* REQUEST:
Return each line containing the string "that".

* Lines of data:
** Begin **
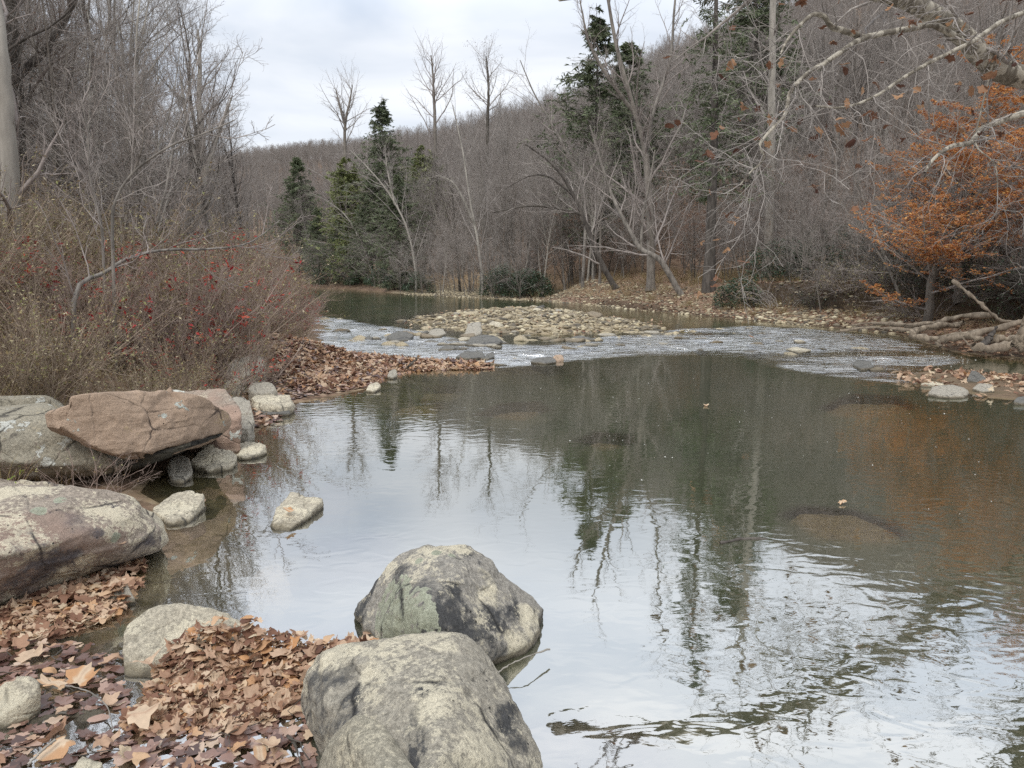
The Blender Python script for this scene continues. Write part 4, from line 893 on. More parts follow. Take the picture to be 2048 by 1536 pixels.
# ------------------------------------------------------------------ kinds of tree
bare = [tree_proto('bare_tree', 'tree', 300+i, [M['bark'], M['bark'], M['pale'], M['bark_dark']][i % 4], M['twig'], h=[17, 19, 15, 20, 16, 18][i], r=[.17, .2, .14, .22, .15, .18][i],
        n1=[26, 30, 24, 28, 26, 24][i], n2=7, n3=6, n4=[0, 3, 3, 0, 3, 0][i], start=[.35, .4, .25, .45, .3, .2][i], forks=[0, 2, 2, 1, 3, 2][i], lean=[(0, 0), (.06, 0), (-.08, .03), (0, .04), (.05, .05), (.02, 0)][i]) for i in range(6)]
far = []
for i in range(5):
    (tV, tF), (cV, cF), tp = decid(340+i, h=[14, 16, 13, 15, 12][i], r=.16, n1=20, n2=6, n3=6, start=[.3, .45, .35, .25, .3][i], forks=[1, 0, 2, 1, 0][i], tipr=.012)
    far.append((tV, tF, cV, cF))
under = [tree_proto('understory_tree', 'small tree', 360+i, M['bark'], M['twig'], h=[6, 7.5, 5][i], r=[.05, .06, .045][i], n1=22, n2=6, n3=5, start=.15, ang=(.7, 1.3), l1=(.3, .55), up=.06, forks=2, lean=[(.15, -.1), (-.1, -.2), (.05, 0)][i], wob=.16) for i in range(3)]
fan = [tree_proto('riverside_shrub', 'shrub', 370+i, M['bark'], M['twig'], h=[5.5, 6.5][i], r=.05, n1=26, n2=7, n3=6, start=.05, ang=(.6, 1.2), l1=(.5, .8), up=.01, forks=4, lean=(0, -.35), wob=.10) for i in range(2)]
rusty = [tree_proto('rusty_understory_tree', 'small tree', 380+i, M['bark_dark'], M['redtwig'], leaves=(2600, (.05, .10), M['brownleaf']), h=[6, 8][i], r=.06, n1=26, n2=6, n3=5, start=.15, ang=(1.0, 1.5), l1=(.3, .5), up=.02) for i in range(2)]
leftk = [tree_proto('bare_tree', 'tree', 400+i, [M['bark'], M['bark_dark'], M['bark'], M['pale']][i], M['twig'], leaves=[(500, (.05, .09), M['brownleaf']), None, (900, (.05, .08), M['brownleaf']), None][i], h=[14, 17, 11, 15][i], r=[.13, .2, .1, .12][i],
        n1=[26, 26, 24, 26][i], n2=7, n3=6, n4=3, start=[.25, .3, .12, .2][i], forks=[2, 1, 3, 2][i], wob=.15) for i in range(4)]
hem = [Proto('hemlock', 'conifer', hemlock(500+i, h=[17, 20, 14][i], r=[.24, .3, .18][i], w=[.38, .26, .44][i], nb=[290, 190, 280][i], start=[.08, .22, .03][i], ns=9, dens=[11, 7, 12][i], size=[(.14, .34), (.12, .26), (.16, .36)][i], gap=[.18, .02, .25][i], droop=[.10, .16, .06][i], rag=[.5, .3, .6][i])) for i in range(3)]
pinek = Proto('pine', 'conifer', hemlock(510, h=13, r=.18, w=.46, nb=300, start=.06, ns=9, dens=13, size=(.16, .38), gap=.2, droop=-.02, mat='pine_far'))
def rhodo_parts(seed, h):
    g_ = np.random.RandomState(seed); parts = shrub(seed, h, 26, 6, 4, h*.9, M['bark_dark'], None, arch=.35, r=.018)
    n = 4200; u_ = unit(g_.randn(n, 3)); u_[:, 2] = np.abs(u_[:, 2]); rr_ = (g_.uniform(.35, 1, n)**.5)[:, None]
    c = u_*rr_*np.array([h*.85, h*.7, h*.85])+np.array([0, 0, .1]); lump = fbm(c*1.4, 2, seed); c = c[lump > -.12]; n = len(c)
    me = merged('foliage', [(V*np.array([.9, 1.3, 1]), F) for V, F in L_small], c, rot_rand(n, .8, g_), np.column_stack([g_.uniform(.10, .2, n)]*3), M['rhodo'])
    return parts+[('foliage', me)]
rho = [Proto('rhododendron', 'shrub', rhodo_parts(520+i, [2.2, 3.0][i])) for i in range(2)]
brushk = [Proto('brush_shrub', 'shrub', shrub(540+i, [1.5, 1.9, 1.3, 1.7, 1.5, 1.1][i], 26, 7, 4, .9, [M['brush'], M['brush'], M['redtwig'], M['brush'], M['redtwig'], M['brush']][i],
        [(n_, (.025, .06), M['brushleaf'], 'leaves') for n_ in [[1000], [1300], [350], [700], [200], [1000]][i]]+([(r_, (.05, .095), M['redleaf'], 'red_leaves') for r_ in [[], [16], [130], [24], [180], [16]][i]]), tipr=.0024, r=.009)) for i in range(6)]
grassk = []
def tuft(seed, h, n, mat):
    g_ = np.random.RandomState(seed); a = g_.uniform(0, 6.3, n); b = g_.uniform(0, .12, n); N = 5
    P = np.empty((n, N, 3)); q = np.column_stack([np.cos(a)*b, np.sin(a)*b, a*0-.02]); P[:, 0] = q; d = unit(np.column_stack([np.cos(a)*.35, np.sin(a)*.35, 1+0*a])+g_.randn(n, 3)*.15); L_ = h*g_.uniform(.5, 1.1, n)
    for j in range(1, N): d = unit(d+np.column_stack([np.cos(a), np.sin(a), a*0-.5])*.12*j/N*2); q = q+d*(L_/(N-1))[:, None]; P[:, j] = q
    V, F = tubes(P, .0035*np.linspace(1, .25, N)[None]*np.ones((n, 1)), 3); tn = np.repeat(g_.rand(n), N*3)
    return V, F, tn
print('kinds built')

# ------------------------------------------------------------------ hillside wood (one mass)
rh = np.random.RandomState(12)
hc = bpy.data.collections.new('wood_sources')           # not linked: only feeds the wood
for i, (tV, tF, cV, cF) in enumerate(far):
    V = np.vstack([tV, cV]); me = mesh_np('wood_tree', V, [tF, cF+len(tV)], True, None, [M['bark'], M['twig']])
    me.polygons.foreach_set('material_index', np.r_[np.zeros(len(tF), np.int32), np.ones(len(cF), np.int32)])
    o = bpy.data.objects.new('a%d' % i, me); hc.objects.link(o)
npts = 9000; a_ = rh.uniform(-.95, .95, npts*6); Yq = rh.uniform(30, 400, npts*6); Xq = a_*Yq
zq, sdq, lq, dfq = terrain(Xq, Yq); ycr = np.interp(a_, TA, TY)
dens = np.clip((Yq/220), .12, 1)
ok = (lq < .5) & (sdq < -22) & (Yq < ycr+25) & (rh.rand(len(Xq)) < dens)
Xq, Yq, zq = Xq[ok][:npts], Yq[ok][:npts], zq[ok][:npts]; npt = len(Xq)
aq = Xq/Yq; sq = np.minimum(rh.uniform(.65, 1.12, npt), np.maximum((np.interp(aq, TA, TT)*Yq+CAM_H-zq)/20.0*rh.uniform(.70, 1.06, npt), .42))
wme = bpy.data.meshes.new('wood'); wme.vertices.add(npt); wme.vertices.foreach_set('co', np.column_stack([Xq, Yq, zq-.2]).astype(np.float32).ravel())
for nm, vals in (('scl', sq), ('rotz', rh.uniform(0, 6.28, npt))):
    at_ = wme.attributes.new(nm, 'FLOAT', 'POINT'); at_.data.foreach_set('value', vals.astype(np.float32))
at_ = wme.attributes.new('kind_index', 'INT', 'POINT'); at_.data.foreach_set('value', rh.randint(0, 5, npt).astype(np.int32))
wood = tag(obj('hillside_wood', wme), 'bare grey-brown wood covering the hills behind the river', 'wood', kind='stuff')
ng = bpy.data.node_groups.new('scatter', 'GeometryNodeTree')
ng.interface.new_socket('Geometry', in_out='INPUT', socket_type='NodeSocketGeometry'); ng.interface.new_socket('Geometry', in_out='OUTPUT', socket_type='NodeSocketGeometry')
gi = ng.nodes.new('NodeGroupInput'); go = ng.nodes.new('NodeGroupOutput'); iop = ng.nodes.new('GeometryNodeInstanceOnPoints'); ci = ng.nodes.new('GeometryNodeCollectionInfo')
ci.inputs[0].default_value = hc; ci.inputs[1].default_value = True; ci.inputs[2].default_value = True; iop.inputs['Pick Instance'].default_value = True
def na(name, ty):
    n = ng.nodes.new('GeometryNodeInputNamedAttribute'); n.data_type = ty; n.inputs[0].default_value = name; return [o_ for o_ in n.outputs if o_.enabled and o_.name == 'Attribute'][0]
cx = ng.nodes.new('ShaderNodeCombineXYZ'); LN = ng.links.new
LN(gi.outputs[0], iop.inputs['Points']); LN(ci.outputs[0], iop.inputs['Instance']); LN(na('kind_index', 'INT'), iop.inputs['Instance Index']); LN(na('rotz', 'FLOAT'), cx.inputs[2])
LN(cx.outputs[0], iop.inputs['Rotation']); LN(na('scl', 'FLOAT'), iop.inputs['Scale']); LN(iop.outputs[0], go.inputs[0])
md = wood.modifiers.new('scatter', 'NODES'); md.node_group = ng
print('wood points', npt)

# ------------------------------------------------------------------ the far bank, tree by tree
rf = np.random.RandomState(21)
def zt(x, y): return hz(x, y)
def ground_hit(px, py, y0=15, y1=130):
    Ys = np.linspace(y0, y1, 600); d = ray(px, py); X = d[0]/d[1]*Ys; Z = CAM_H+d[2]/d[1]*Ys; z, *_ = terrain(X, Ys); below = np.where(Z < z)[0]
    return float(Ys[below[0]]) if len(below) else float(y1)
def bank_Y(px, e=1.0):
    a = ray(px, 560)[0]/ray(px, 560)[1]; Ys = np.linspace(12, 150, 900); z, sd, l, df = terrain(a*Ys, Ys); w_ = np.where((sd > 0) | (l > .5))[0]; Yl = Ys[w_[-1]] if len(w_) else 20.
    ok = np.where((Ys > Yl) & (-sd > e))[0]; return float(Ys[ok[0]]) if len(ok) else Yl+e
def place_px(proto, px, Y, scale, label, group=None, rz=None, tilt=(0, 0), dz=0):
    if px < 1300 and Y < 100: Y = max(Y, bank_Y(px, 1.5))
    d = ray(px, 560); x = d[0]/d[1]*Y
    return proto.place((x, Y, hz(x, Y)+dz), rf.uniform(0, 6.28) if rz is None else rz, scale, label, group, tilt)
# conifers that stand out
for px, Y, k, s, lab in [(1418, 38, 1, 1.0, 'tall ragged hemlock with a bare lower trunk behind the leaning tree on the right bank'), (1185, 62, 0, 1.22, 'dark hemlock whose crown breaks the skyline left of the tall ragged one'),
        (770, 88, 0, 1.22, 'pointed grey-green hemlock standing above the wood at the river bend'), (1495, 58, 0, 1.35, 'dense dark hemlock just behind the straight pale trunk'),
        (605, 105, 2, 1.15, 'small dark conical hemlock at the left of the river bend'), (1250, 70, 2, 1.3, 'hemlock half hidden behind the branches at the middle of the far bank'), (800, 72, 2, .8, 'dark low hemlock at the water beyond the rapids'),
        (745, 78, 2, .85, 'dark low hemlock at the water, next to the river bend'), (640, 84, 2, .7, 'dark low hemlock above the bend of the river'), (690, 80, 2, .75, 'squat dark hemlock at the edge of the far water')]:
    place_px(hem[k], px, Y, s, lab)
place_px(pinek, 702, 92, 1.15, 'yellow-green pine, the brighter of the two at the river bend'); place_px(pinek, 850, 96, 1.2, 'yellow-green pine right of the pointed hemlock')
# far-bank hemlocks and rhododendrons making the dark understory
for px, Y, k, s in [(560, 88, 0, 1), (620, 80, 1, .9), (665, 76, 1, 1.1), (720, 73, 0, 1.1), (765, 70, 1, 1.0), (800, 66, 0, 1.0), (838, 66, 1, .8), (1010, 58, 1, 1.0), (1055, 56, 0, 1.1), (1000, 62, 0, 1.1), (1075, 60, 1, .8)]:
    place_px(rho[k], px, Y, s, 'dark evergreen rhododendron at the foot of the wood on the far bank', 'rhododendrons along the far bank')
for px, Y, k, s in [(1480, 34, 0, .7), (1560, 36, 1, .8), (1620, 36, 1, .8), (1655, 40, 1, 1.0), (1740, 36, 1, 1.0), (1800, 34, 1, .8), (1880, 28, 0, .7)]:
    place_px(rho[k], px, Y, s, 'dark evergreen rhododendron among the brush of the right bank', 'rhododendrons of the right bank')
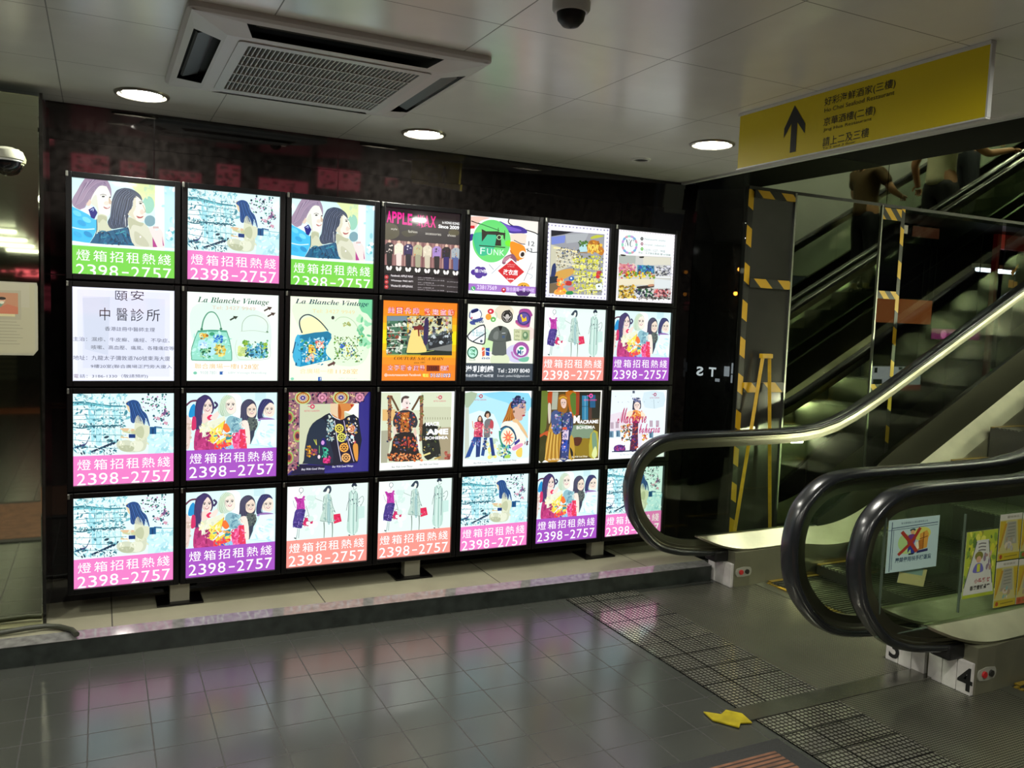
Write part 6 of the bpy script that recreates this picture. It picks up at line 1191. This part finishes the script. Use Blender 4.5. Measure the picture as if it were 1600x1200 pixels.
n.E('7a7a34', .44, .38, .13, .07); n.E('c8a080', .44, .43, .08, .05); n.P('6a6ab0', .36, .50, .54, .50, .60, .62, .28, .62); n.R('c0c83a', .40, .5, .5, .62); n.mess(201, 10, ['a88a7a', '8a7a8a', 'c0a890'], .62, .3, .84, .6, .03, .06)
n.T('b05a5a', '小學雞丼', .34, .72, .86, .79, bold=.02); n.T('3a3a34', '香港壹號餐廳', .22, .82, .86, .89, bold=.02); RU(n, 'a0b030', 0, .95, 1, 1)
sticker('advert_sticker', 'tall advert sticker with a pale A-shaped road on leafy green', n, 3.512, .694, .215, .300)
def lantern(seed, side, foot, mid):
    n = Art('b8b474'); n.P('c4c4b4', 0, 0, 1, 0, 1, .13, 0, .13, sm=0); n.P('b8a22c', 0, .15, .28, .15, .05, .8, 0, .8, sm=0); n.P('b8a22c', .8, .15, 1, .15, 1, .8, .95, .8, sm=0); n.P('b0882c', .24, .2, .34, .2, .1, .72, .04, .72, sm=0); n.P('9a9c88', .34, .17, .74, .17, .84, .66, .24, .66, sm=0)
    for k in range(5): n.L('7a7c6c', .02, .38, .22 + k * .07, .72, .21 + k * .07, sm=0)
    n.E('c8bca8', .48, .66, .12, .06); n.mess(seed, 10, [mid, 'c8c0a0', 'a09070'], .3, .5, .7, .8, .03, .08); RU(n, foot, 0, .85, 1, 1); n.E('9c4a24', .14, .925, .07, .05); n.L('7a702a', .02, .3, .93, .9, .92, sm=0); n.T('8a8a74', '電梯廣告', .3, .04, .86, .09)
    return n
for k, (x, z, sd, foot, md, lab) in enumerate(((3.737, .756, 210, 'b4a42c', 'a8a8a0', 'yellow advert sticker on the escalator glass, upper one of the stacked pair'), (3.737, .538, 211, 'b4a42c', '7aa8a0', 'yellow advert sticker on the escalator glass, lower one of the stacked pair'), (3.900, .754, 212, '5a8a3c', '6a9a6a', 'green-sided advert sticker cut by the right edge of the photo'), (3.900, .536, 213, 'b0603c', 'a8806a', 'rust-coloured advert sticker cut by the right edge of the photo'))):
    sticker('advert_sticker', lab, lantern(sd, k, foot, md), x, z, .155, .212)
n = Art('c8c08a'); RU(n, '8aa8a4', 0, 0, .86, .4)
sticker('folded_leaflet', 'folded yellow leaflet peeking out below the blue warning sticker', n, 3.12, .585, .17, .075, .22, 'leaflet', YS + .012)
t = thing('leaflet_holder', 'empty clear acrylic holder fixed on the escalator glass around the warning sticker', 'holder', (2.985, YS, .80))
M().box(0, .0035, -.010, 0, -.50, 0).box(.5, .5035, -.010, 0, -.46, -.02).box(.0, .5, -.010, 0, -.5035, -.4995).build('rim', mat('clear acrylic edge', '4c584c', .2), t)

# ------------------------------------------------------------------ reflections in the dark glass, modelled as lit things added behind it
def lit(name, label, cat, x0, x1, z0, z1, y, col, e, thick=.05, parts=()):
    t = thing(name, label, cat, (x0, y, z0))
    M().box(0, x1 - x0, 0, thick, 0, z1 - z0, bev=.004).build('case', mat('dark sign case', '191614', .5), t)
    if y > 0:
        M().tube([(.03, thick / 2, z1 - z0), (.03, thick / 2, 2.40 - z0)], .004, 8).tube([(x1 - x0 - .03, thick / 2, z1 - z0), (x1 - x0 - .03, thick / 2, 2.40 - z0)], .004, 8).build('hanger', black_m, t)
    M().box(.006, x1 - x0 - .006, -.003, .004, .006, z1 - z0 - .006).build('face', mat('lit ' + label[:20], col, .4, emit=e), t)
    return t
lit('orange_reflection', 'orange lit board behind the dark glass beside the taped panel', 'sign', 5.40, 6.10, 1.62, 1.82, .30, 'c46838', .42)  # orange reflection made as a glowing board added behind the pane
t = lit('shop_sign', 'pink lit shop sign strip behind the dark glass', 'sign', 6.11, 6.72, 1.505, 1.60, .30, 'b8468c', .5)  # stands in for a pink sign reflected in the pane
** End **
* FINAL RESULT:
# conifers that stand out
Write part 6 of the bpy script that recreates this picture. It picks up at line 1191. This part finishes the script. Use Blender 4.5. Measure the picture as if it were 1600x1200 pixels.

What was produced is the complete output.